EXERCISE PROMPT ▸
Extract only the first line of the listing and every line after it up to and including the one with "SC.camera = cam". Omit the pictures.

Items listed in a dataset ▸

—————

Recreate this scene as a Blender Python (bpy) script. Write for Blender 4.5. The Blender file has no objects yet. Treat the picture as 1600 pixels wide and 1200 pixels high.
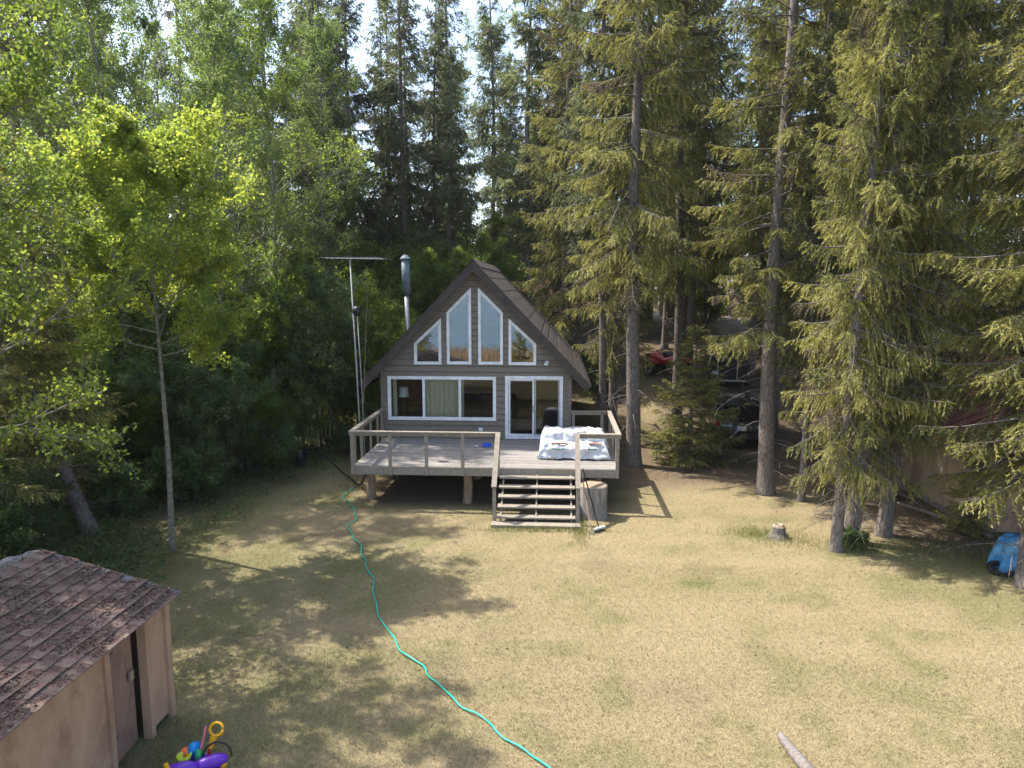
import bpy, math, random
import numpy as np
from mathutils import Matrix, Vector

SC = bpy.context.scene
COL = SC.collection
R = math.radians
random.seed(7)

# ------------------------------------------------------------------ camera
H_CAM = 6.0
cam_d = bpy.data.cameras.new('camera')
cam = bpy.data.objects.new('camera', cam_d); COL.objects.link(cam)
cam.location = (0, 0, H_CAM)
cam.rotation_euler = (R(90 - 7.855), 0, R(3.476))
cam_d.sensor_fit = 'HORIZONTAL'; cam_d.sensor_width = 36; cam_d.lens = 36 * 1109 / 1600
cam_d.clip_start = 0.1; cam_d.clip_end = 4000
SC.camera = cam

# ------------------------------------------------------------------ sky and sun
SUN = Vector((-0.63, 0.24, 1.0)).normalized()
w = bpy.data.worlds.new('World'); SC.world = w; w.use_nodes = True
nt = w.node_tree; nt.nodes.clear()
sky = nt.nodes.new('ShaderNodeTexSky'); sky.sky_type = 'NISHITA'; sky.sun_disc = False
sky.sun_elevation = math.asin(SUN.z); sky.sun_rotation = math.atan2(SUN.x, SUN.y)
sky.altitude = 600; sky.air_density = 1.0; sky.dust_density = 4.0; sky.ozone_density = 1.0
bg = nt.nodes.new('ShaderNodeBackground'); bg.inputs[1].default_value = 0.15
ow = nt.nodes.new('ShaderNodeOutputWorld')
nt.links.new(sky.outputs[0], bg.inputs[0]); nt.links.new(bg.outputs[0], ow.inputs[0])
sd = bpy.data.lights.new('sun', 'SUN'); sd.energy = 3.3; sd.angle = R(0.53); sd.color = (1.0, 0.95, 0.86)
so = bpy.data.objects.new('sun', sd); COL.objects.link(so)
so.rotation_euler = (-SUN).to_track_quat('-Z', 'Y').to_euler()
vs = SC.view_settings
vs.view_transform = 'Standard'; vs.look = 'None'; vs.exposure = 1.52; vs.gamma = 1; vs.use_curve_mapping = False
SC.cycles.max_bounces = 6; SC.cycles.transparent_max_bounces = 16
SC.cycles.diffuse_bounces = 3; SC.cycles.glossy_bounces = 4

# ------------------------------------------------------------------ materials
MATS = {}
def _new(name):
    m = bpy.data.materials.new(name); m.use_nodes = True
    n = m.node_tree; n.nodes.clear()
    out = n.nodes.new('ShaderNodeOutputMaterial')
    MATS[name] = m
    return m, n, out
def nd(n, t, **kw):
    x = n.nodes.new(t)
    for k, v in kw.items(): setattr(x, k, v)
    return x
def mix(n, fac, a, b, blend='MIX'):
    x = nd(n, 'ShaderNodeMix', data_type='RGBA', blend_type=blend)
    for sock, val in ((x.inputs[0], fac), (x.inputs[6], a), (x.inputs[7], b)):
        if hasattr(val, 'default_value') or hasattr(val, 'links'): n.links.new(val, sock)
        else: sock.default_value = val if not isinstance(val, tuple) else (*val, 1)[:4]
    return x.outputs[2]
def noise(n, scale, stretch=(1, 1, 1), detail=5, rough=.6, co='Object'):
    tc = nd(n, 'ShaderNodeTexCoord'); mp = nd(n, 'ShaderNodeMapping'); mp.inputs['Scale'].default_value = stretch
    n.links.new(tc.outputs[co], mp.inputs[0])
    x = nd(n, 'ShaderNodeTexNoise'); x.inputs['Scale'].default_value = scale; x.inputs['Detail'].default_value = detail
    x.inputs['Roughness'].default_value = rough
    n.links.new(mp.outputs[0], x.inputs['Vector'])
    return x.outputs[0]
def ramp(n, fac, stops):
    x = nd(n, 'ShaderNodeValToRGB'); e = x.color_ramp.elements
    while len(e) < len(stops): e.new(.5)
    for q, (p, c) in zip(e, stops): q.position = p; q.color = (*c, 1)
    n.links.new(fac, x.inputs[0]); return x.outputs[0]
def surf(name, c1, c2, scale=8, stretch=(1, 1, 1), rough=.8, bump=.0, vary=.0, metal=0, spec=.3, lo=.35, hi=.65, dirt=None, dscale=1.5):
    m, n, out = _new(name)
    b = nd(n, 'ShaderNodeBsdfPrincipled')
    nz = noise(n, scale, stretch)
    c = ramp(n, nz, [(lo, c1), (hi, c2)])
    if dirt:
        dz = noise(n, dscale, (1, 1, .6), 6, .7)
        f = ramp(n, dz, [(.5, (0, 0, 0)), (.68, (1, 1, 1))])
        c = mix(n, f, c, dirt)
    if vary:
        oi = nd(n, 'ShaderNodeObjectInfo')
        mr = nd(n, 'ShaderNodeMapRange'); mr.inputs[3].default_value = 1 - vary; mr.inputs[4].default_value = 1 + vary
        n.links.new(oi.outputs['Random'], mr.inputs[0])
        hs = nd(n, 'ShaderNodeHueSaturation'); n.links.new(mr.outputs[0], hs.inputs['Value']); n.links.new(c, hs.inputs['Color'])
        c = hs.outputs[0]
    n.links.new(c, b.inputs['Base Color'])
    b.inputs['Roughness'].default_value = rough; b.inputs['Metallic'].default_value = metal
    b.inputs['Specular IOR Level'].default_value = spec
    if bump:
        bp = nd(n, 'ShaderNodeBump'); bp.inputs['Strength'].default_value = bump; bp.inputs['Distance'].default_value = .02
        n.links.new(nz, bp.inputs['Height']); n.links.new(bp.outputs[0], b.inputs['Normal'])
    n.links.new(b.outputs[0], out.inputs[0])
    return m
def plain(name, c, rough=.5, metal=0, spec=.4, coat=0):
    c2 = tuple(min(1, x * 1.12) for x in c); c1 = tuple(x * .86 for x in c)
    m = surf(name, c1, c2, 6, rough=rough, metal=metal, spec=spec)
    if coat:
        for x in m.node_tree.nodes:
            if x.type == 'BSDF_PRINCIPLED': x.inputs['Coat Weight'].default_value = coat; x.inputs['Coat Roughness'].default_value = .05
    return m
def leafmat(name, stops, transl=.35, hue=.49, tgain=1.6, vary=.12):
    m, n, out = _new(name)
    at = nd(n, 'ShaderNodeAttribute', attribute_name='tone')
    c = ramp(n, at.outputs['Fac'], stops)
    oi = nd(n, 'ShaderNodeObjectInfo')
    mr = nd(n, 'ShaderNodeMapRange'); mr.inputs[3].default_value = 1 - vary; mr.inputs[4].default_value = 1 + vary
    n.links.new(oi.outputs['Random'], mr.inputs[0])
    hs = nd(n, 'ShaderNodeHueSaturation'); n.links.new(mr.outputs[0], hs.inputs['Value']); n.links.new(c, hs.inputs['Color'])
    d = nd(n, 'ShaderNodeBsdfPrincipled'); d.inputs['Roughness'].default_value = .55; d.inputs['Specular IOR Level'].default_value = .25
    n.links.new(hs.outputs[0], d.inputs['Base Color'])
    if transl:
        t = nd(n, 'ShaderNodeBsdfTranslucent')
        h2 = nd(n, 'ShaderNodeHueSaturation'); h2.inputs['Value'].default_value = tgain; h2.inputs['Saturation'].default_value = 1.1
        h2.inputs['Hue'].default_value = hue
        n.links.new(hs.outputs[0], h2.inputs['Color']); n.links.new(h2.outputs[0], t.inputs[0])
        ms = nd(n, 'ShaderNodeMixShader'); ms.inputs[0].default_value = transl
        n.links.new(d.outputs[0], ms.inputs[1]); n.links.new(t.outputs[0], ms.inputs[2]); n.links.new(ms.outputs[0], out.inputs[0])
    else: n.links.new(d.outputs[0], out.inputs[0])
    return m
def glassmat(name, tint=(.75, .8, .8), base=.14):
    m, n, out = _new(name)
    fr = nd(n, 'ShaderNodeFresnel'); fr.inputs[0].default_value = 1.5
    ad = nd(n, 'ShaderNodeMath', operation='ADD'); ad.inputs[1].default_value = base; ad.use_clamp = True
    n.links.new(fr.outputs[0], ad.inputs[0])
    t = nd(n, 'ShaderNodeBsdfTransparent'); t.inputs[0].default_value = (*tint, 1)
    g = nd(n, 'ShaderNodeBsdfGlossy'); g.inputs['Roughness'].default_value = .01
    ms = nd(n, 'ShaderNodeMixShader')
    n.links.new(ad.outputs[0], ms.inputs[0]); n.links.new(t.outputs[0], ms.inputs[1]); n.links.new(g.outputs[0], ms.inputs[2])
    n.links.new(ms.outputs[0], out.inputs[0]); return m

M = {}
M['siding'] = surf('taupe_siding', (.18, .150, .120), (.225, .19, .152), 3, (1, 1, 12), .75, .1, .07)
M['siding_gray'] = surf('gray_siding', (.20, .19, .18), (.25, .24, .22), 3, (1, 1, 10), .75, .1, .05)
M['roofing'] = surf('brown_shingle', (.04, .032, .03), (.12, .095, .087), 9, (1, 3, 1), .9, .4, .09, lo=.3, hi=.72)
M['fascia'] = surf('dark_fascia', (.05, .04, .035), (.075, .06, .052), 4, (1, 1, 1), .6, 0, .05)
M['white'] = plain('white_vinyl', (.78, .79, .80), .35)
M['glass'] = glassmat('window_glass', (.92, .94, .93), .0)
M['glass_up'] = glassmat('gable_glass', (.5, .53, .55), .30)
M['inner'] = surf('interior_panel', (.10, .065, .04), (.15, .10, .06), 4, (6, 6, 1), .6)
M['curtain'] = surf('beige_curtain', (.60, .55, .41), (.72, .66, .50), 14, (6, 1, .2), .9)
M['shade'] = plain('lamp_shade_cloth', (.62, .68, .66), .9)
M['decking'] = surf('weathered_decking', (.18, .166, .152), (.31, .285, .262), 5, (.6, 9, 3), .8, .15, .16)
M['decktan'] = surf('tan_painted_timber', (.24, .205, .165), (.32, .275, .22), 5, (2, 2, 2), .75, .1, .08)
M['log'] = surf('peeled_log', (.20, .13, .085), (.36, .25, .17), 6, (3, 3, .6), .85, .3, .1)
M['bark'] = surf('spruce_bark', (.085, .07, .06), (.25, .215, .19), 14, (2, 2, .5), .95, .9, .15)
M['bark_pale'] = surf('poplar_bark', (.13, .12, .095), (.27, .25, .20), 9, (1, 1, 2.2), .9, .4, .1)
M['bark_dark'] = surf('shrub_bark', (.05, .042, .035), (.12, .10, .08), 10, (2, 2, .5), .95, .4, .1)
M['tarp'] = surf('white_tarp', (.50, .52, .55), (.64, .65, .68), 5, (1, 1, 1), .42, .15)
M['red_paint'] = surf('faded_red_wood', (.36, .16, .125), (.46, .24, .19), 9, (1, 6, 6), .8)
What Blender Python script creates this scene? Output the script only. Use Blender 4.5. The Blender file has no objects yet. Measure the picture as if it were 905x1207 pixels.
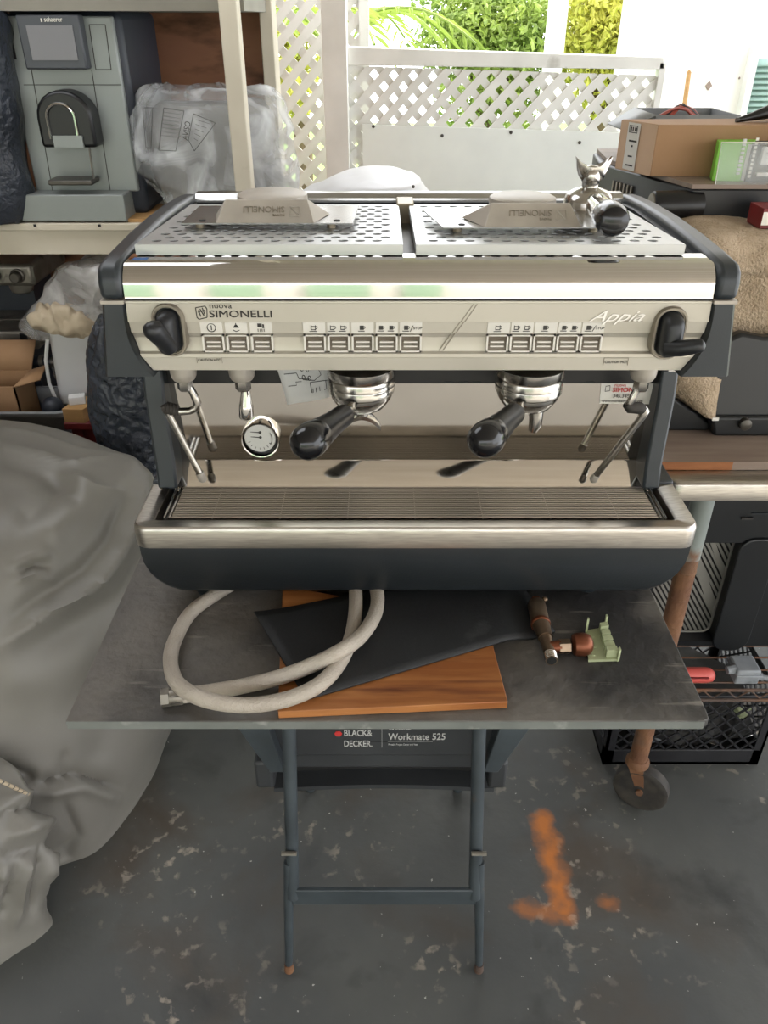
import bpy, bmesh, math, random
import numpy as np
from mathutils import Vector, Matrix, noise
random.seed(7)
C = bpy.context.scene
COL = C.collection
R = math.radians
PI = math.pi
# ------------------------------------------------------------------ camera
CAM_H, PITCH, FPX = 1.55, R(32), 930.0
cd = bpy.data.cameras.new('camera')
cam = bpy.data.objects.new('camera', cd)
COL.objects.link(cam)
cam.location = (0, 0, CAM_H)
cam.rotation_euler = (R(90) - PITCH, 0, 0)
cd.sensor_width = 36
cd.lens = FPX / 1207 * 36
cd.clip_start = 0.02
C.camera = cam
# ------------------------------------------------------------------ sky, sun, exposure
w = bpy.data.worlds.new('world')
C.world = w
w.use_nodes = True
bg = w.node_tree.nodes['Background']
bg.inputs[0].default_value = (0.95, 0.97, 1.0, 1)
bg.inputs[1].default_value = 2.4
sl = bpy.data.lights.new('sun', 'SUN')
sl.energy = 6.0
sl.angle = R(1.0)
sl.color = (1.0, 0.96, 0.88)
sun = bpy.data.objects.new('sun', sl)
COL.objects.link(sun)
sun.rotation_euler = Vector((0.75, 0.35, 1.9)).to_track_quat('Z', 'Y').to_euler()        # high sun over the garden, from the right
C.view_settings.view_transform = 'Standard'
C.view_settings.look = 'None'
C.view_settings.gamma = 1
C.view_settings.exposure = 0.88
C.view_settings.use_curve_mapping = False
C.cycles.use_denoising = True
C.cycles.max_bounces = 10
C.cycles.diffuse_bounces = 5
C.cycles.glossy_bounces = 6
C.cycles.transparent_max_bounces = 16
C.cycles.sample_clamp_indirect = 6.0
C.cycles.caustics_reflective = False

# ------------------------------------------------------------------ helpers
def dep(y): return PITCH + math.atan((y - 603.5) / FPX)
def at(x, y, F):
    """point seen at photo position (x, y) standing F metres in front of the camera foot"""
    d = F * math.tan(dep(y)); z = F * math.cos(PITCH) + d * math.sin(PITCH)
    return Vector(((x - 452.5) / FPX * z, F, CAM_H - d))
def atz(x, y, Z):
    F = (CAM_H - Z) / math.tan(dep(y))
    return at(x, y, F)
def lin(c): return c / 12.92 if c <= 0.04045 else ((c + 0.055) / 1.055) ** 2.4
def hexc(h):
    return tuple(lin(int(h[i:i + 2], 16) / 255) for i in (0, 2, 4)) + (1,)

def mat(name, c1, c2=None, scale=8.0, rough=0.5, metal=0.0, bump=0.0, bscale=60.0, rvar=0.0,
        stretch=(1, 1, 1), contrast=(0.35, 0.65), spec=0.5, c3=None, scale3=2.0, amt3=(0.55, 0.7), coat=0.0, detail=6.0):
    m = bpy.data.materials.new(name); m.use_nodes = True
    nt = m.node_tree; N = nt.nodes; L = nt.links
    p = N['Principled BSDF']
    p.inputs['Roughness'].default_value = rough
    p.inputs['Metallic'].default_value = metal
    p.inputs['Specular IOR Level'].default_value = spec
    if coat: p.inputs['Coat Weight'].default_value = coat
    p.inputs['Base Color'].default_value = hexc(c1)
    tc = N.new('ShaderNodeTexCoord'); mp = N.new('ShaderNodeMapping')
    mp.inputs['Scale'].default_value = stretch
    L.new(tc.outputs['Object'], mp.inputs['Vector'])
    col = None
    if c2:
        n = N.new('ShaderNodeTexNoise'); n.inputs['Scale'].default_value = scale; n.inputs['Detail'].default_value = detail
        L.new(mp.outputs[0], n.inputs['Vector'])
        r = N.new('ShaderNodeValToRGB')
        r.color_ramp.elements[0].position = contrast[0]; r.color_ramp.elements[0].color = hexc(c1)
        r.color_ramp.elements[1].position = contrast[1]; r.color_ramp.elements[1].color = hexc(c2)
        L.new(n.outputs['Fac'], r.inputs[0]); col = r.outputs[0]
        if rvar:
            mr = N.new('ShaderNodeMapRange'); mr.inputs['To Min'].default_value = rough - rvar; mr.inputs['To Max'].default_value = rough + rvar
            L.new(n.outputs['Fac'], mr.inputs['Value']); L.new(mr.outputs[0], p.inputs['Roughness'])
    if c3:
        n3 = N.new('ShaderNodeTexNoise'); n3.inputs['Scale'].default_value = scale3; n3.inputs['Detail'].default_value = 8
        L.new(mp.outputs[0], n3.inputs['Vector'])
        r3 = N.new('ShaderNodeValToRGB'); r3.color_ramp.elements[0].position = amt3[0]; r3.color_ramp.elements[1].position = amt3[1]
        L.new(n3.outputs['Fac'], r3.inputs[0])
        mx = N.new('ShaderNodeMix'); mx.data_type = 'RGBA'
        L.new(r3.outputs[0], mx.inputs[0])
        if col: L.new(col, mx.inputs[6])
        else: mx.inputs[6].default_value = hexc(c1)
        mx.inputs[7].default_value = hexc(c3); col = mx.outputs[2]
    if col: L.new(col, p.inputs['Base Color'])
    if bump:
        nb = N.new('ShaderNodeTexNoise'); nb.inputs['Scale'].default_value = bscale; nb.inputs['Detail'].default_value = 6
        L.new(mp.outputs[0], nb.inputs['Vector'])
        b = N.new('ShaderNodeBump'); b.inputs['Strength'].default_value = bump; b.inputs['Distance'].default_value = 0.01
        L.new(nb.outputs['Fac'], b.inputs['Height']); L.new(b.outputs[0], p.inputs['Normal'])
    return m

def clear(name, tint, alpha, rough=0.15, bump=0.4, bscale=25):
    m = mat(name, tint, rough=rough, bump=bump, bscale=bscale)
    p = m.node_tree.nodes['Principled BSDF']
    p.inputs['Alpha'].default_value = alpha
    if bump:          # creased film: milky streaks where it folds
        nt = m.node_tree; N = nt.nodes
        tc = N.new('ShaderNodeTexCoord'); n = N.new('ShaderNodeTexNoise'); n.inputs['Scale'].default_value = 9; n.inputs['Detail'].default_value = 7; n.inputs['Distortion'].default_value = 1.2
        nt.links.new(tc.outputs['Object'], n.inputs['Vector'])
        r = N.new('ShaderNodeMapRange'); r.inputs['From Min'].default_value = 0.4; r.inputs['From Max'].default_value = 0.68
        r.inputs['To Min'].default_value = alpha * 0.55; r.inputs['To Max'].default_value = min(1, alpha * 1.7)
        nt.links.new(n.outputs['Fac'], r.inputs['Value']); nt.links.new(r.outputs[0], p.inputs['Alpha'])
    return m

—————

REPLY ▸
Recreate this scene as a Blender Python (bpy) script. Write for Blender 4.5. The Blender file has no objects yet. Treat the picture as 1600 pixels wide and 1200 pixels high.
import bpy, math, random
import numpy as np
from mathutils import Matrix, Vector

SC = bpy.context.scene
COL = SC.collection
R = math.radians
random.seed(7)

# ------------------------------------------------------------------ camera
H_CAM = 6.0
cam_d = bpy.data.cameras.new('camera')
cam = bpy.data.objects.new('camera', cam_d); COL.objects.link(cam)
cam.location = (0, 0, H_CAM)
cam.rotation_euler = (R(90 - 7.855), 0, R(3.476))
cam_d.sensor_fit = 'HORIZONTAL'; cam_d.sensor_width = 36; cam_d.lens = 36 * 1109 / 1600
cam_d.clip_start = 0.1; cam_d.clip_end = 4000
SC.camera = cam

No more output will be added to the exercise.